The huge runup in the commercial sector was part and parcel of the even huger run up in the technology sectors that drove this last great economic expansion.  When the change came, we were comforted by the fact that it was due to sub lease space and other subtle factors.

Well into 2002, how is the housing sector doing?  As with all real estate markets, it's difficult to generalize, but it's necessary to at least try.  There is every sign that the high end has tapered off over the past several months.  Properties are languishing on the market; high asking prices are meeting resistance. This development makes most sense since the national corporate contraction very directly affects those who can afford the most expensive homes.

New construction continues to enjoy steady demand, mostly because of the inherent shortage of land and new housing in the region.  The condominium market does not seem overbuilt just yet.

The most interesting development may be in the multi-family rental market.  While the prices of two families in most areas in the Greater Boston Market are still strong and stable, many owners complain that they have stubborn vacancies and resistance to asking rents for the first time in years.  Many agents note that tenants are not always paying the entire rental fee and that many landlords are offering a month free or other incentives to rent.

With all the discussion about housing shortages and lack of affordable multi-family housing, a large number of luxury apartments were created.  Again, the top end was served: this is true both of rental and sales markets.  Is this the outcome that was desired?

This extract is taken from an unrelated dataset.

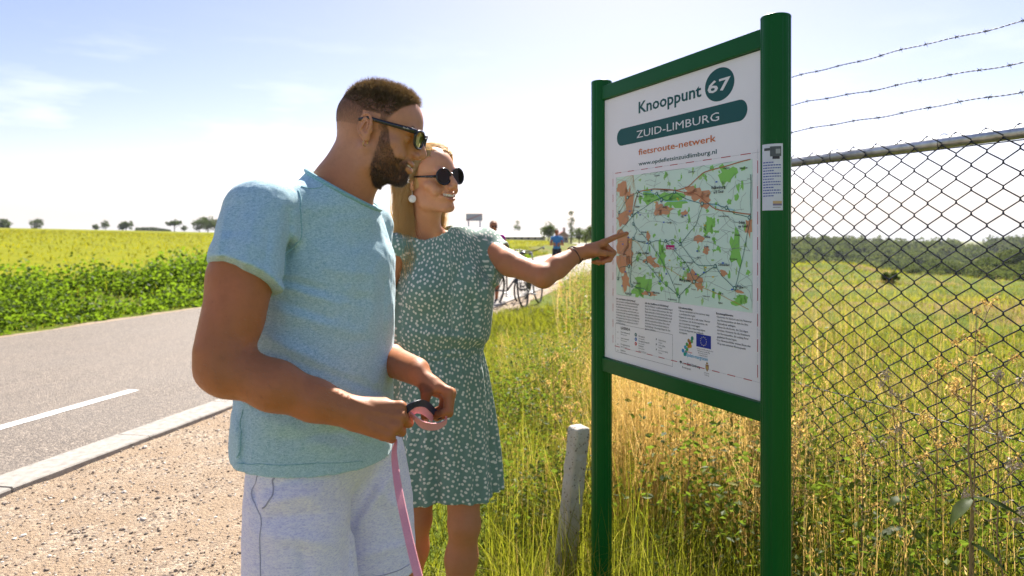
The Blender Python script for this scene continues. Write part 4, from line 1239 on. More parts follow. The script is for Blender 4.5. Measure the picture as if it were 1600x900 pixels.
    cr = [(437, 436, 505, 452, 7, -0.006), (440, 448, 530, 474, 8, 0.006), (430, 468, 520, 500, 8, -0.006), (425, 484, 560, 520, 12, 0.006),
          (405, 520, 540, 590, 12, 0.009), (420, 545, 600, 615, 9, -0.006), (400, 560, 470, 600, 7, 0.005), (452, 330, 446, 420, 8, -0.008), (462, 340, 470, 400, 9, 0.005),
          (352, 330, 338, 400, 6, 0.004), (375, 320, 350, 410, 6, -0.004), (398, 330, 380, 420, 8, 0.005), (420, 350, 412, 430, 7, -0.004),
          (585, 420, 578, 520, 9, 0.006), (600, 440, 596, 560, 6, -0.005), (560, 400, 545, 470, 10, 0.004), (520, 460, 600, 470, 9, -0.003), (500, 420, 590, 430, 10, 0.003),
          (366, 650, 372, 735, 7, 0.006), (385, 640, 382, 735, 7, -0.005), (410, 650, 520, 700, 14, 0.007), (430, 690, 560, 670, 11, -0.006), (470, 640, 600, 690, 8, 0.005), (560, 640, 605, 620, 8, 0.006),
          (450, 360, 520, 400, 12, 0.003), (490, 340, 560, 330, 9, -0.003)]
    cf = px_creases(cr)
    t.warp(cf, 0.012)
    t.warp(lambda p: 0.0045 * fbm(p * np.array([9, 9, 13], np.float32), 3) + 0.0018 * fbm(p * 38 + 5, 2), 0.006)
    V, Q, N = t.mesh(0.0042)
    link('t_shirt', np_mesh('t_shirt', V, Q, True, None, N), root, M['tee'])
    print('tee', len(V))
    # seams: collar, shoulder yoke, sleeve seam, side seam as thin raised tubes hugging the cloth
    def hug(pts, n=40, off=0.0005, sdf=t, it=8):
        pts = np.array([np.asarray(p, float) for p in pts])
        k = np.linspace(0, len(pts) - 1, n)
        c = np.stack([np.interp(k, np.arange(len(pts)), pts[:, i]) for i in range(3)], 1)
        for _ in range(2): c[1:-1] = (c[:-2] + c[1:-1] * 2 + c[2:]) / 4
        for _ in range(it):
            d = sdf.eval(c[None])[0]; e = 0.002
            gr = np.stack([(sdf.eval((c + np.eye(3)[i] * e)[None])[0] - sdf.eval((c - np.eye(3)[i] * e)[None])[0]) / (2 * e) for i in range(3)], 1)
            gr /= np.linalg.norm(gr, axis=1)[:, None] + 1e-6
            c = c - gr * (d - off)[:, None] * 0.8
        return c
    def seam(pts, r, name='seam', mat='tee_seam', sdf=t, n=40, off=0.0004):
        MB().tube(hug(pts, n, off, sdf), r, 6).build(name, M[mat], root, True)
    u_ = nrm(np.cross(nn_, [0, 1, 0])); w2 = np.cross(nn_, u_)
    ang = np.linspace(0, 2 * math.pi, 73)[:-1]
    c = ncen + np.cos(ang)[:, None] * u_ * 0.084 + np.sin(ang)[:, None] * w2 * 0.084
    for _ in range(14):
        for q, o_ in ((t0, 0.001), (sc, -0.003)):
            d = q.eval(c[None])[0]
            gr = np.stack([(q.eval((c + np.eye(3)[i] * 0.002)[None])[0] - q.eval((c - np.eye(3)[i] * 0.002)[None])[0]) for i in range(3)], 1)
            gr /= np.linalg.norm(gr, axis=1)[:, None] + 1e-6
            c = c - gr * (d - o_)[:, None] * 0.8
    c = (np.roll(c, 1, 0) + c * 2 + np.roll(c, -1, 0)) / 4
    MB().tube(c, 0.0052, 8, closed=True, up=nn_, sx=1.0).build('collar', M['tee_seam'], root, True)
    seam([P(463, 303, 1.52), P(462, 330, 1.50), P(467, 370, 1.50), P(456, 415, 1.47), P(438, 446, 1.45)], 0.0013)
    seam([P(523, 290, 1.60), P(500, 300, 1.56), P(466, 306, 1.54)], 0.0011)
    seam([P(362, 727, 1.46), P(400, 729, 1.44), P(450, 729, 1.45), P(500, 727, 1.47), P(550, 719, 1.55), P(592, 704, 1.66)], 0.0009, n=70)
    seam([P(393, 640, 1.50), P(392, 690, 1.50), P(390, 733, 1.50)], 0.0011)
    # ---- shorts
    sh = Sdf()
    zz = lambda py, Y: HC + (HY - py) / F * Y
    def leg(h, kn, cxs, Y, fl):
        zs = np.array([0.555, 0.65, 0.75, 0.85, 0.95, 1.02]); 
    def legloft(cx_px, w_px, Y, zs):
        c0 = np.stack([(np.array(cx_px) - CX) / F * Y, np.full(len(zs), Y)], 1)
        w = np.array(w_px) / F * Y
        a = w * 1.06; b = w * 1.02
        sh.loft(SR, (0, 0, 0), np.array(zs), c0 @ SR[:2, 0], c0 @ SR[:2, 1], a, b, k=0.035, ex=2.0)
    legloft([478, 470, 466, 460, 452], [84, 82, 79, 70, 46], 1.57, [0.54, 0.64, 0.76, 0.88, 0.97])
    legloft([588, 585, 577, 562, 546], [61, 60, 62, 64, 60], 1.79, [0.50, 0.64, 0.76, 0.88, 0.97])
    sh.ell((-0.450, 1.66, 0.91), (0.130, 0.112, 0.12), SR, k=0.04)
    sh.post.append(lambda p: 0.552 - p[..., 2])
    cr = [(400, 790, 500, 770, 10, 0.006), (400, 770, 470, 745, 8, -0.006), (405, 810, 520, 800, 11, -0.006), (410, 835, 520, 850, 12, 0.007), (395, 750, 402, 800, 6, -0.007),
          (545, 830, 600, 720, 9, -0.012), (560, 820, 615, 740, 8, 0.007), (540, 840, 545, 900, 8, -0.010), (585, 760, 628, 800, 10, 0.006), (600, 800, 635, 870, 9, -0.005), (470, 760, 530, 830, 12, 0.006), (470, 850, 480, 900, 10, -0.005), (560, 870, 640, 850, 8, 0.004)]
    sh.warp(px_creases(cr), 0.012)
    sh.warp(lambda p: 0.004 * fbm(p * np.array([11, 11, 8], np.float32) + 3, 3) + 0.0018 * fbm(p * 34, 2), 0.006)
    V, Q, N = sh.mesh(0.0045)
    link('shorts', np_mesh('shorts', V, Q, True, None, N), root, M['shorts'])
    seam([P(424, 742, 1.44), P(418, 765, 1.44), P(410, 785, 1.44), P(402, 800, 1.44)], 0.0018, 'pocket_edge', 'shorts_seam', sh)
    seam([P(391, 742, 1.46), P(393, 790, 1.46), P(402, 810, 1.45), P(404, 880, 1.45), P(410, 930, 1.45)], 0.0012, 'seam', 'shorts_seam', sh)
    seam([P(545, 845, 1.72), P(556, 870, 1.72), P(560, 896, 1.72)], 0.0010, 'seam', 'shorts_seam', sh)
    seam([P(540, 893, 1.72), P(585, 896, 1.70), P(640, 882, 1.75)], 0.0012, 'hem_stitch', 'shorts_seam', sh)
    # ---- sunglasses
    def Gp(x, y, z): return HR @ (np.array([x, y + 0.009 * (y > 0.09) + 0.004 * (0.04 < y < 0.09), z]) * hk) + HT
    sg = MB()
    for sx in (-1, 1):       # rims: rounded trapezoids wrapped slightly
        th = np.linspace(0, 2 * math.pi, 37)[:-1]
        cx0 = 0.0315
        lx = 0.0265 * np.sign(np.cos(th)) * np.abs(np.cos(th)) ** 0.75; lz = 0.0205 * np.sign(np.sin(th)) * np.abs(np.sin(th)) ** 0.75
        lx = lx * (1 + 0.10 * (lz > 0) * (lx > 0))
        rim = np.array([Gp(sx * (cx0 + a), 0.1030 - 3.4 * (cx0 + a - 0.01) ** 2 + 0.000, b + 0.002) for a, b in zip(lx, lz)])
        MBr = sg.tube(rim, 0.0030, 6, closed=True, sx=1.2)
        sp = [Gp(sx * (cx0 + a * 0.92), 0.1022 - 3.4 * (cx0 + a * 0.92 - 0.01) ** 2, b * 0.92 + 0.002) for a, b in zip(lx, lz)]
        lens = MB(); lens.poly(sp)
        if sx == 1: lens1 = lens
        else: lens2 = lens
    sg.tube([Gp(-0.008, 0.107, 0.010), Gp(0, 0.1085, 0.011), Gp(0.008, 0.107, 0.010)], 0.0032, 6)
    fr_ = sg.build('sunglasses', M['black_plastic'], root, True)
    for l_ in (lens1, lens2):
        o = l_.build('lens', M['mirror_lens'], fr_, True)
    for sx in (-1, 1):
        pts = [Gp(sx * 0.0600, 0.0955, 0.0160), Gp(sx * 0.0700, 0.086, 0.0165), Gp(sx * 0.0765, 0.055, 0.0172), Gp(sx * 0.0805, 0.02, 0.0180), Gp(sx * 0.0845, -0.008, 0.0195), Gp(sx * 0.084, -0.030, 0.010)]
        tb = MB(); tb.tube(np.array(pts), [0.0062, 0.0062, 0.0050, 0.0044, 0.0042, 0.0036], 8, up=HR[:, 0], sx=0.42)
        tb.build('temple', M['black_plastic'], fr_, True)
    # script logo on the near temple
    txt = text_mesh('Ray-Ban', 0.0046, shear=0.5)
    A = nrm(Gp(0.0765, 0.055, 0.0172) - Gp(0.0700, 0.086, 0.0165))     # runs back along the temple
    ex = -A; nrm_ = nrm(np.cross(ex, HR[:, 2]) * 1.0); 
    if np.dot(nrm_, HR[:, 0]) < 0: nrm_ = -nrm_
    ez = np.cross(nrm_, ex)
    base = Gp(0.0775, 0.070, 0.0160)
    place_flat('temple_lettering', txt, base, ex, ez, nrm_ * 1.0, M['white_print'], fr_, off=0.0018)
    # earring, ring
    th = np.linspace(0, 2 * math.pi, 25)[:-1]
    c = Gp(0.079, -0.002, -0.040)
    MB().tube(c + np.stack([0 * th, np.cos(th) * 0.0065, np.sin(th) * 0.0065], 1) @ (HR @ rotz(0.9)).T, 0.0009, 6, closed=True).build('hoop_earring', M['gold'], root, True)
    fp = RINGPOS(Ra, wrR)
    MB().tube(fp[0] + (np.cos(th)[:, None] * fp[1] + np.sin(th)[:, None] * fp[2]) * 0.0108, 0.0018, 6, closed=True).build('finger_ring', M['gold'], root, True)
    for an in (aR, aL):
        z = Sdf(); f_ = nrm((0.8, -0.6, 0))
        z.cone(an + f_ * -0.03 + (0, 0, -0.045), an + f_ * 0.15 + (0, 0, -0.058), 0.044, 0.032, 0.03); z.cone(an, an + (0, 0, -0.03), 0.047, 0.046, 0.03)
        z._op('i', lambda p: 0.002 - p[..., 2], 0.003)
        V, Q, N = z.mesh(0.006); link('shoe', np_mesh('shoe', V, Q, True, None, N), root, M['shoe'])
    return dict(root=root, wrR=wrR, Ra=Ra, wrL=wrL, Rb=Rb, tipsR=tipsR, tipsL=tipsL, tpL=tpL)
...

Final Thoughts. Is housing in for a fall this fall?  It has been observed more than once that real estate is a lagging indicator and housing even a greater lagging indicator.  We have observed housing overhangs before, during the late 1980's early 1990's: during those calamitous times, housing followed belatedly but very decisively.

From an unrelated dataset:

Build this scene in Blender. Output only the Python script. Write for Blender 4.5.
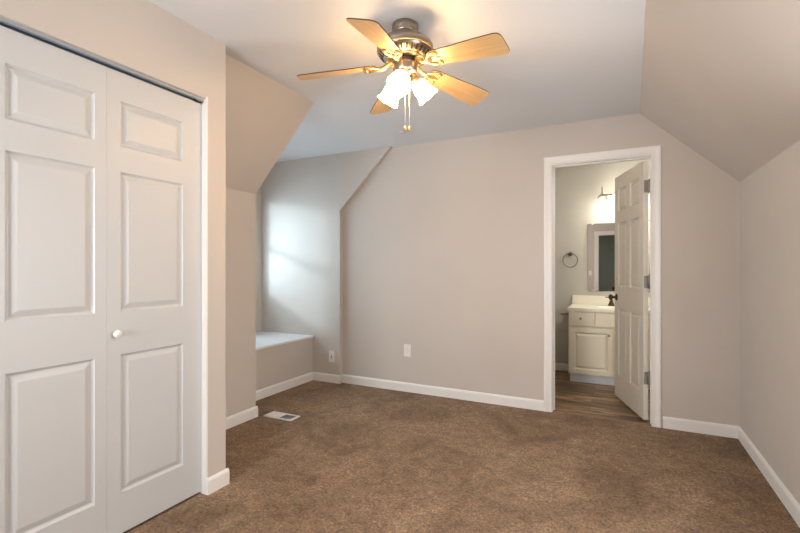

As the markets just saw in commercial sectors, it's easy to say the correction will come, it's harder to know just when.  As the recently concluded past tells us, when the highs feel too high, lows surely are in the offing.

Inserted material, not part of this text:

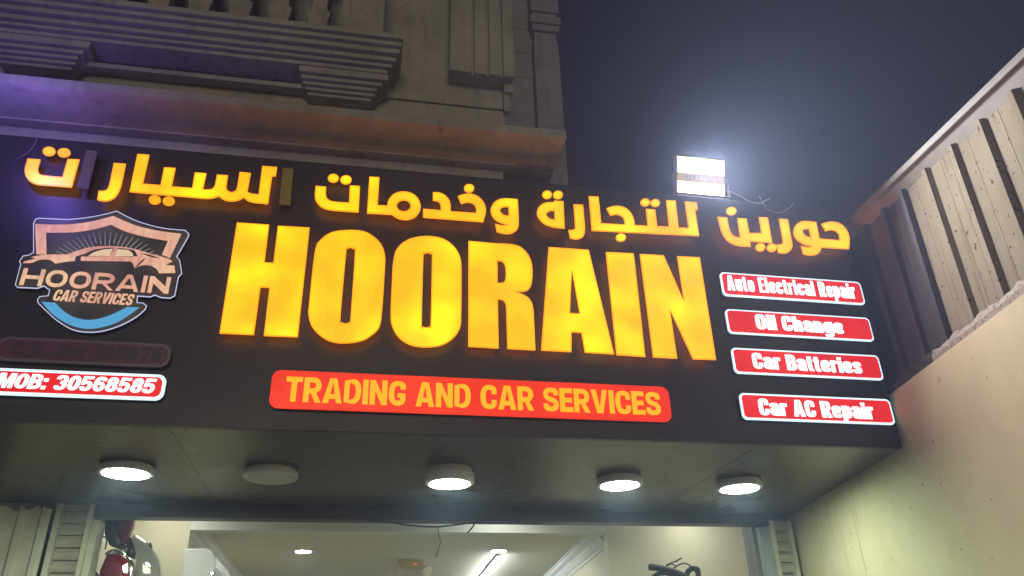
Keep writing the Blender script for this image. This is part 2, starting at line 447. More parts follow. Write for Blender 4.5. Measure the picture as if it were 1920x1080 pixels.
def glyph(ch, W, s, t, X=0.76, r=0.26):
    """width and shapes (each a list of loops) of one character, capitals one unit high"""
    L, R, B, T, h = s/2, W-s/2, t/2, 1-t/2, X-t/2
    w = W*0.94; Rl = w-s/2; q = s*1.04
    S = lambda p, c=False, a=s, b=t: stroke(p, a, b, c)
    bar = lambda x0, x1, y0, y1: [[(x0, y0), (x1, y0), (x1, y1), (x0, y1)]]
    stem = lambda x, y0, y1: bar(x-s/2, x+s/2, y0, y1)
    if ch == ' ': return W*0.42, []
    if ch == '.': return s*1.05, [bar(0, s, 0, s)]
    if ch == ':': return s*1.1, [bar(0, s, 0, s*.95), bar(0, s, .52, .52+s*.95)]
    if ch in 'A\u039b':
        w2 = W*1.12; m = w2/2; ya = .84; y0 = .17; y1 = y0+t*.95
        xl = lambda y: q+(m-q)*y/ya; xr = lambda y: w2-q+(m-w2+q)*y/ya
        if ch != 'A': return w2, [[[(0,0),(m-s*.6,1),(m+s*.6,1),(w2,0),(w2-q,0),(m,ya),(q,0)]]]
        return w2, [[[(0,0),(m-s*.64,1),(m+s*.64,1),(w2,0),(w2-q,0),(xr(y0),y0),(xl(y0),y0),(q,0)], [(xl(y1),y1),(m,ya),(xr(y1),y1)]]]
    if ch == 'V':
        w2 = W*1.08; m = w2/2
        return w2, [[[(0,1),(q,1),(m,.26),(w2-q,1),(w2,1),(m+s*.6,0),(m-s*.6,0)]]]
    if ch == 'X':
        w2 = W*1.1; m = w2/2
        return w2, [[[(0,0),(m-s*.55,.5),(0,1),(q,1),(m,.68),(w2-q,1),(w2,1),(m+s*.55,.5),(w2,0),(w2-q,0),(m,.32),(q,0)]]]
    if ch == 'N': return W*1.03, [[[(0,0),(0,1),(s*.98,1),(W*1.03-s,.42),(W*1.03-s,1),(W*1.03,1),(W*1.03,0),(W*1.03-s*.98,0),(s,.58),(s,0)]]]
    if ch == 'M':
        w2 = W*1.32; m = w2/2
        return w2, [[[(0,0),(0,1),(s*1.3,1),(m,.40),(w2-s*1.3,1),(w2,1),(w2,0),(w2-s,0),(w2-s,.62),(m+s*.38,0),(m-s*.38,0),(s,.62),(s,0)]]]
    if ch == 'T': return W*.94, [[[(0,1),(W*.94,1),(W*.94,1-t),(W*.47+s/2,1-t),(W*.47+s/2,0),(W*.47-s/2,0),(W*.47-s/2,1-t),(0,1-t)]]]
    if ch == 'I': return s, [bar(0, s, 0, 1)]
    if ch == 'l': return s, [bar(0, s, 0, 1)]
    if ch == 'i': return s, [bar(0, s, 0, X), bar(0, s, X+.07, 1)]
    if ch == 'H': return W*1.04, [[[(0,0),(0,1),(s,1),(s,.5+t/2),(W*1.04-s,.5+t/2),(W*1.04-s,1),(W*1.04,1),(W*1.04,0),(W*1.04-s,0),(W*1.04-s,.5-t/2),(s,.5-t/2),(s,0)]]]
    if ch == 'E': return W*.82, [[[(0,0),(0,1),(W*.82,1),(W*.82,1-t),(s,1-t),(s,.5+t*.5),(W*.77,.5+t*.5),(W*.77,.5-t*.5),(s,.5-t*.5),(s,t),(W*.84,t),(W*.84,0)]]]
    if ch == 'O': return W, [S([(L,B,r),(L,T,r),(R,T,r),(R,B,r)], True)]
    if ch == '0': return w, [S([(L,B,r),(L,T,r),(Rl,T,r),(Rl,B,r)], True)]
    if ch == 'D': return W, [stroke([(L,B),(L,T),(R,T,r*1.1),(R,B,r*1.1)], s, t, True)]
    if ch == 'C': return W, [S([(R,.62),(R,T,r),(L,T,r),(L,B,r),(R,B,r),(R,.38)])]
    if ch == 'G': return W, [S([(R,.66),(R,T,r),(L,T,r),(L,B,r),(R,B,r*.6),(R,.5)]), bar(W*.52, R-s*.48, .5-t*.85, .5)]
    if ch == 'S': return W*.96, [S([(R-.02*W,.68),(R-.02*W,T,r),(L,T,r),(L,.55,r*.9),(R-.02*W,.45,r*.9),(R-.02*W,B,r),(L,B,r),(L,.32)], False, s*.96)]
    if ch in 'RP':
        ym = .46
        sh = [stem(L, 0, 1), S([(L,T),(R,T,r*.85),(R,ym,r*.85),(L,ym)])]
        if ch == 'R': sh.append([[(W*.36,ym),(W*.36+s*.95,ym),(W*1.03,0),(W*1.03-s*1.08,0)]])
        return W*1.02, sh
    if ch == 'B': return W, [stem(L, 0, 1), S([(L,T),(R-.03*W,T,r*.7),(R-.03*W,.52,r*.7),(L,.52)]), S([(L,.51),(R,.51,r*.8),(R,B,r*.8),(L,B)])]
    if ch == '1': return s*1.45, [bar(s*.45, s*1.45, 0, 1), [[(0,.86),(0,.68),(s*.5,.74),(s*.5,1)]]]
    if ch == '3': return w, [S([(L,.72),(L,T,r),(Rl,T,r),(Rl,.52,r*.8),(w*.42,.52)]), S([(w*.42,.51),(Rl,.51,r*.8),(Rl,B,r),(L,B,r),(L,.28)])]
    if ch == '5': return w, [[[(0.02,1),(w*.94,1),(w*.94,1-t),(s*.9,1-t),(s*.9,.42),(0,.42)]], S([(L*.9,.56),(Rl,.60,r*.9),(Rl,B,r),(L,B,r),(L,.29)])]
    if ch == '6': return w, [S([(Rl,.72),(Rl,T,r),(L,T,r),(L,B,r),(Rl,B,r),(Rl,.56,r*.8),(L,.56)])]
    if ch == '9': return w, [S([(L,.28),(L,B,r),(Rl,B,r),(Rl,T,r),(L,T,r),(L,.44,r*.8),(Rl,.44)])]
    if ch == '8': return w, [S([(L+.02,.52,r*.7),(L+.02,T,r),(Rl-.02,T,r),(Rl-.02,.52,r*.7)], True), S([(L,B,r),(L,.51,r*.7),(Rl,.51,r*.7),(Rl,B,r)], True)]
    if ch == '7': return w, [[[(0,1),(w,1),(w,1-t),(w*.3+s,0),(w*.3,0),(w-s*1.02,1-t),(0,1-t)]]]
    rl = r*.85
    if ch == 'o': return w, [S([(L,B,rl),(L,h,rl),(Rl,h,rl),(Rl,B,rl)], True)]
    if ch == 'a': return w, [S([(L,X-.24),(L,h,rl),(Rl,h,rl),(Rl,0)]), S([(Rl,.44),(L,.42,rl*.7),(L,B,rl*.8),(Rl-s*.2,B)], False, s*.95, t*.85)]
    if ch == 'c': return w, [S([(Rl,X*.62),(Rl,h,rl),(L,h,rl),(L,B,rl),(Rl,B,rl),(Rl,X*.38)])]
    if ch == 'e': return w, [S([(L,X*.47),(Rl,X*.47),(Rl,h,rl),(L,h,rl),(L,B,rl),(Rl,B,rl),(Rl,X*.30)], False, s, t*.85)]
    if ch == 'g': return w, [S([(L,B,rl),(L,h,rl),(Rl,h,rl),(Rl,B,rl)], True), S([(Rl,X),(Rl,-.18,rl),(L,-.18,rl),(L,-.08)], False, s, t*.85)]
    if ch == 'h': return w, [stem(L, 0, 1), S([(L,h-.02),(Rl,h,rl),(Rl,0)])]
    if ch == 'n': return w, [stem(L, 0, X), S([(L,h-.02),(Rl,h,rl),(Rl,0)])]
    if ch == 'u': return w, [stem(Rl, 0, X), S([(L,X),(L,B,rl),(Rl,B)])]
    if ch == 'p': return w, [stem(L, -.22, X), S([(L,B),(L,h),(Rl,h,rl),(Rl,B,rl)], True)]
    if ch == 'r': return w*.74, [stem(L, 0, X), S([(L,h-.10),(L+s*.45,h-.02,.08),(w*.74,h-.02)], False, s, t*1.25)]
    if ch == 's': return w*.94, [S([(Rl-.03,X*.66),(Rl-.03,h,rl),(L,h,rl),(L,X*.56,rl*.8),(Rl-.03,X*.44,rl*.8),(Rl-.03,B,rl),(L,B,rl),(L,X*.33)], False, s*.95, t*.85)]
    if ch == 't': return w*.66, [S([(L+.04,.94),(L+.04,B,rl*.7),(w*.64,B)]), bar(0, w*.62, X-t*.8, X)]
    raise KeyError(ch)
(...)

What will happen this time, if anything?  And, more important, what form will it take?  To most, it's truly unclear where the consumer portion of the economy is headed.  It's clear that consumers are carrying a lot of debt.  The loss of a job or a major account represents the difference between carrying the debt uncomfortably and being between a rock and a hard place.

Many factors suggest that an overall economic turn toward the positive is "just around the corner." There are as many factors that suggest the opposite.  Certainly some national and international events, which, if they come to pass, could delay the turnaround measurably.

It's wise to err on the side of caution.  That's because there's not much to be said for predicting.  If there are surprises and unexpected twists and turns in the future, housing will be in for its share of the down cycle.  However, the market does not operate totally as a monolith.  While the high end may languish, the entry level market remains strong.  The mid markets benefit from an aging move up or laterally shifting population. 

As an aside, this is also true with retail as well: markets here have seen rapid penetration by national companies where similar phenomena have taken place throughout the country. After years of relative neglect, the New England consumer is getting a chance to feel what the rest of the country has been experiencing.

How do appraisers fit in?  Recently, appraisers have enjoyed a surge of popularity as their numbers have not swelled to completely meet recent demand for their services.  Does this issue of value pressure arise now?  It's still an issue and always will be.

Now is not the time to gamble with values.  The market has continued to outsmart even the most savvy of sages.  It's a loser's game, though.  Appraising is not gambling.  At its best, appraising is a cold hard look at reality.  This is the best time to practice appraising in its purest form.